I shall give the same from my old MS. Bible: -
And wan Ecclesiastes was most wiis he taght the peple, and told out what he had don, and enserchinge maade many parablis. He soght profitable wordis, and wrote most right sermons, and ful of trewth, The wordis of wismen as prickis and as nailis into herte pigt: that bi the counseyle of maisteris ben geven of oon scheperd. More thann thes sone myn, ne seche thou; of making many bokes is noon eend, and oft bethinking is tormenting of the flesche. Eend of spekinge alle togydir heere mee. Drede God, and his hestis kepe; that is eche man. Alle thingis that ben maad schal bringen into dome, for eche erid thinge, whithir good or evyl it be.
For God shall bring every work into judgment - This is the reason why we should "fear God and keep his commandments."
1. Because there will be a day of judgment.
2. Every soul of man shall stand at that bar.
3. God, the infinitely wise, the heart-searching God, will be judge.
4. He will bring to light every secret thing - all that has been done since the creation, by all men; whether forgotten or registered; whether done in secret or in public.
5. All the works of the godly, as well as all the works of the wicked, shall be judged in that day; the good which the godly strove to conceal, as well as the evil which the wicked endeavored to hide.

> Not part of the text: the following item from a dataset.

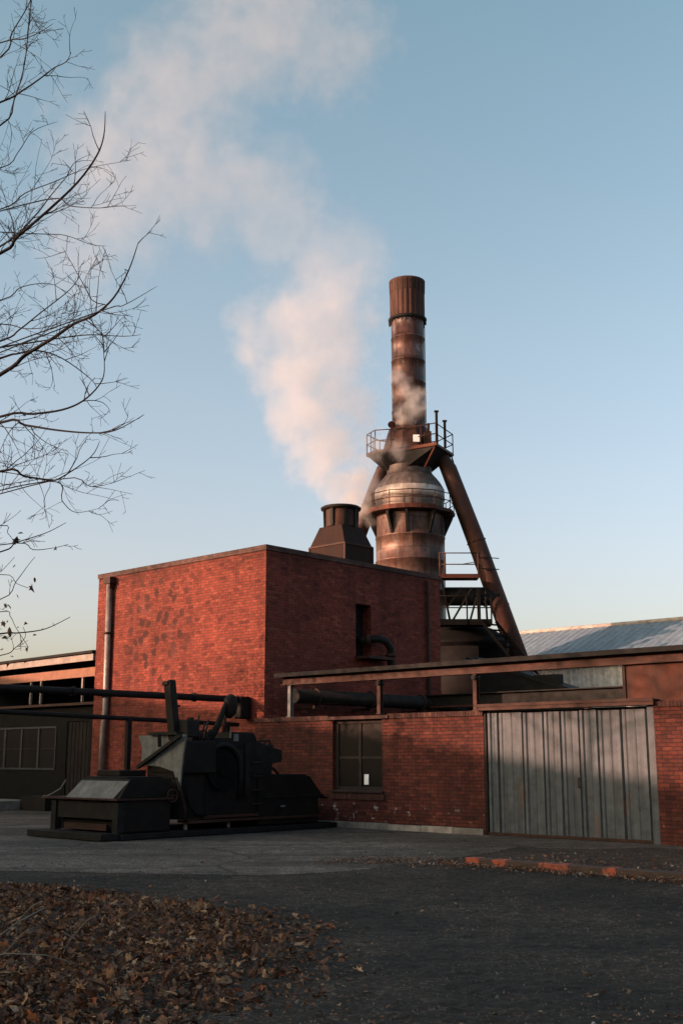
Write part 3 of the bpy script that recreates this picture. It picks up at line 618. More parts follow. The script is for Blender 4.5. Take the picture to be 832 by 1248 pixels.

This, then, will be the conclusion of the whole mortal story. And although in this world all is vanity; yet there, "vanities will be vain no more." Every thing whether good or evil, will have its own proper stable, eternal result. O God! prepare the reader to give up his accounts with joy in that day! Amen.
Masoretic Notes
Number of verses, 222.
Middle verse, Ecc 6:10.
Sections, 4.
The Arabic subjoins this colophon: - "Praise be to God for ever and ever!"
"By the assistance of the Most High God this book of Ecclesiastes, which is vanity of vanities, written by Solomon the son of David who reigned over the children of Israel, is completed."
The Syriac has, "The end of the book of Koheleth."
There are others, but they are of no importance.